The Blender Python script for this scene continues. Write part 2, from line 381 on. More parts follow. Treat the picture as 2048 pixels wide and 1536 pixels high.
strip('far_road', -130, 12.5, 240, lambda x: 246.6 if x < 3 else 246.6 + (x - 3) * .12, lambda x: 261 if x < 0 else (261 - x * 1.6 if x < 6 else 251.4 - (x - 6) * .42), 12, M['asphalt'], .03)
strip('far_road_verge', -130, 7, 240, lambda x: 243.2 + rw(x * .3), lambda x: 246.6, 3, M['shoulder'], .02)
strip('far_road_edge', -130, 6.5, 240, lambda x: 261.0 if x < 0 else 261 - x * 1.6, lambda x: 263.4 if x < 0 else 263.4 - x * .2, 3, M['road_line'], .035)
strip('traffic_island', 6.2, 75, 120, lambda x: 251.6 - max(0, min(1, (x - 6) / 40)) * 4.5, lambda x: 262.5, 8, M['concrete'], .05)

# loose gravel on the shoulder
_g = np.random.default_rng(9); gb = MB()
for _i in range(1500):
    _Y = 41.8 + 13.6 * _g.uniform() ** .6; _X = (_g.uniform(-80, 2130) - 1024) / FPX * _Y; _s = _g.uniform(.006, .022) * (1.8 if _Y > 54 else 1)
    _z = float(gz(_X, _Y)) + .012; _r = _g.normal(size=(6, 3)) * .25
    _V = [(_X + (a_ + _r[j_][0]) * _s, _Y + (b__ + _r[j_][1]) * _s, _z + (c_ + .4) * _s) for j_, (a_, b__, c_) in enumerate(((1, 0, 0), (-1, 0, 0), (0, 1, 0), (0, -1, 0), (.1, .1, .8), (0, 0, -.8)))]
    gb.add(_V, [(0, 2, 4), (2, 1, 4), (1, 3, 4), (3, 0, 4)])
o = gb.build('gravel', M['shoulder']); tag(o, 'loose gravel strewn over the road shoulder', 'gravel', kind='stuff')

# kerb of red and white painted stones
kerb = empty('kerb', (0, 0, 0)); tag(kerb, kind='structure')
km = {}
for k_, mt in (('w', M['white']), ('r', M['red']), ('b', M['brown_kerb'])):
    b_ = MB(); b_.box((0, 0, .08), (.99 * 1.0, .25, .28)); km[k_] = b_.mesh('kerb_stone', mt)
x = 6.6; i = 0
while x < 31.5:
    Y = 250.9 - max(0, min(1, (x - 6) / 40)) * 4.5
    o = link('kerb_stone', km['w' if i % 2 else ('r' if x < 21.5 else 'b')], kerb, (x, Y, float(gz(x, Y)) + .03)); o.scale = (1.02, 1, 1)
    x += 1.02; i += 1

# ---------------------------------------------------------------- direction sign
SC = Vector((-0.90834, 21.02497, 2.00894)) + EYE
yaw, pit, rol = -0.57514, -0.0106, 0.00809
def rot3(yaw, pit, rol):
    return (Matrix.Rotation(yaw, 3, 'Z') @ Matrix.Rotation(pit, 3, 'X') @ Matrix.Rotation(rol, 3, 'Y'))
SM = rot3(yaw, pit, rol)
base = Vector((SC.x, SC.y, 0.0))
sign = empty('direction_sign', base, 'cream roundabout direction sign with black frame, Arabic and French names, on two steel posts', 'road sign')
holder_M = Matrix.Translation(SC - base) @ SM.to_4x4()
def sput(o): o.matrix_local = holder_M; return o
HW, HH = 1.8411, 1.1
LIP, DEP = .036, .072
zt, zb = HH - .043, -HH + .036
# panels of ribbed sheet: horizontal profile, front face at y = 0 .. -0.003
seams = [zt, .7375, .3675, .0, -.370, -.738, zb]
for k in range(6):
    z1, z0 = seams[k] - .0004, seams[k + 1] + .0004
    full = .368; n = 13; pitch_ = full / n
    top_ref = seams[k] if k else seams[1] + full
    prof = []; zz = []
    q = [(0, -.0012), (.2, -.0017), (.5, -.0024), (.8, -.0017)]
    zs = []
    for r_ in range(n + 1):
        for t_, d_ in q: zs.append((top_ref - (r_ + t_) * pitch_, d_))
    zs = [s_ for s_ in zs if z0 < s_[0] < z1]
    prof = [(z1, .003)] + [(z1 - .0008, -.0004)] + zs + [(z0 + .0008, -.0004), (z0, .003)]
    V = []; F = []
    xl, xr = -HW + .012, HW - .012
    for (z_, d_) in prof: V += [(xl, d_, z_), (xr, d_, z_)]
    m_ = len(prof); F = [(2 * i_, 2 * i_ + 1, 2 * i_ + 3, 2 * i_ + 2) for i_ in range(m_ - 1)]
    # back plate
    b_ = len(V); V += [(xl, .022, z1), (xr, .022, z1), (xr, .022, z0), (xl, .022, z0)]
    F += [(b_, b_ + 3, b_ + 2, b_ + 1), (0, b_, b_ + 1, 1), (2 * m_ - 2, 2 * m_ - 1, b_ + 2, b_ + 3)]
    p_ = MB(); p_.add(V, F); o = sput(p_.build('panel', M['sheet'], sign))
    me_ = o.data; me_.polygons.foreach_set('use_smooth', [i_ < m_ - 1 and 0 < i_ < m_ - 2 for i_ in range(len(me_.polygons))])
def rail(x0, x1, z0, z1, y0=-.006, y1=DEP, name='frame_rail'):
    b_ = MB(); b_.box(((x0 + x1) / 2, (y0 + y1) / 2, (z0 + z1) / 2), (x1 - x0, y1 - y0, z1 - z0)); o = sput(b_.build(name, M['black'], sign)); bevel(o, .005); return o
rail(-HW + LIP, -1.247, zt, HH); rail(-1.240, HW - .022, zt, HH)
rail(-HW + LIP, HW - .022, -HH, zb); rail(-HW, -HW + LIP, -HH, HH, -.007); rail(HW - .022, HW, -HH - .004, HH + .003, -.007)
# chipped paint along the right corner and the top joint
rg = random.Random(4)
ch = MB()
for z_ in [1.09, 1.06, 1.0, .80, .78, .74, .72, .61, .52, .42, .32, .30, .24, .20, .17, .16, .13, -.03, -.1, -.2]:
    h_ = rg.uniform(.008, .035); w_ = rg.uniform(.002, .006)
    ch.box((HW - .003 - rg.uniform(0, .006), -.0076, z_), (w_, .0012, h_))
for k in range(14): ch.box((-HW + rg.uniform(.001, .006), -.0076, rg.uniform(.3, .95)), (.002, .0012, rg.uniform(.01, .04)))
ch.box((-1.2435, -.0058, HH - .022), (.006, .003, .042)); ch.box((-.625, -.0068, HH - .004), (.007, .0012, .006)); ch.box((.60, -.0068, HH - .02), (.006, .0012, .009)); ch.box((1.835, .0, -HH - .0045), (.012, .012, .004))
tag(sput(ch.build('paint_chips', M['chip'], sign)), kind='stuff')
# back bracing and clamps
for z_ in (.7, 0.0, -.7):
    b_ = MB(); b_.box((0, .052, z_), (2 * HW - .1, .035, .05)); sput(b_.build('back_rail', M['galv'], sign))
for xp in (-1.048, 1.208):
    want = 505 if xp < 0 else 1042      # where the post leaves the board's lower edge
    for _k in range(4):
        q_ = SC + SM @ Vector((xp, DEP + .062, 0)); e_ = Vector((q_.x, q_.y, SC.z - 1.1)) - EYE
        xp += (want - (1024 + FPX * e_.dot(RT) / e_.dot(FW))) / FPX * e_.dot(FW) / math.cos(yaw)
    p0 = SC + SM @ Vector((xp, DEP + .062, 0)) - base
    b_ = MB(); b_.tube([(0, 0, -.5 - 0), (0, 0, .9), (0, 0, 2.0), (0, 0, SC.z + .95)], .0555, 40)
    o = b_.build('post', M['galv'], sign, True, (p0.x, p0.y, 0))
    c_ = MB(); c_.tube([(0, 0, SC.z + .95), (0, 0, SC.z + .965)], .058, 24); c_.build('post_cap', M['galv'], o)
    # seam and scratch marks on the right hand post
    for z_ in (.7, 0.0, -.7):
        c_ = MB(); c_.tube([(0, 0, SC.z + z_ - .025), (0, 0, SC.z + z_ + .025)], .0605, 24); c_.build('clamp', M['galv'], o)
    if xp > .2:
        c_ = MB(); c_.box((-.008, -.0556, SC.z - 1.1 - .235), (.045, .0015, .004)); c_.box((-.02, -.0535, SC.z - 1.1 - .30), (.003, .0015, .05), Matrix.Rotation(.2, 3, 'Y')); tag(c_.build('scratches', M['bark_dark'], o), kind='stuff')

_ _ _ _

#### WORK TO DO
Write out, exactly and with nothing else, the lines of the listing above from its first line through the line with "strip('traffic_island', 6.2, 75, 120, lambda".

#### RESULT OF THE TASK
The Blender Python script for this scene continues. Write part 2, from line 381 on. More parts follow. Treat the picture as 2048 pixels wide and 1536 pixels high.
strip('far_road', -130, 12.5, 240, lambda x: 246.6 if x < 3 else 246.6 + (x - 3) * .12, lambda x: 261 if x < 0 else (261 - x * 1.6 if x < 6 else 251.4 - (x - 6) * .42), 12, M['asphalt'], .03)
strip('far_road_verge', -130, 7, 240, lambda x: 243.2 + rw(x * .3), lambda x: 246.6, 3, M['shoulder'], .02)
strip('far_road_edge', -130, 6.5, 240, lambda x: 261.0 if x < 0 else 261 - x * 1.6, lambda x: 263.4 if x < 0 else 263.4 - x * .2, 3, M['road_line'], .035)
strip('traffic_island', 6.2, 75, 120, lambda x: 251.6 - max(0, min(1, (x - 6) / 40)) * 4.5, lambda x: 262.5, 8, M['concrete'], .05)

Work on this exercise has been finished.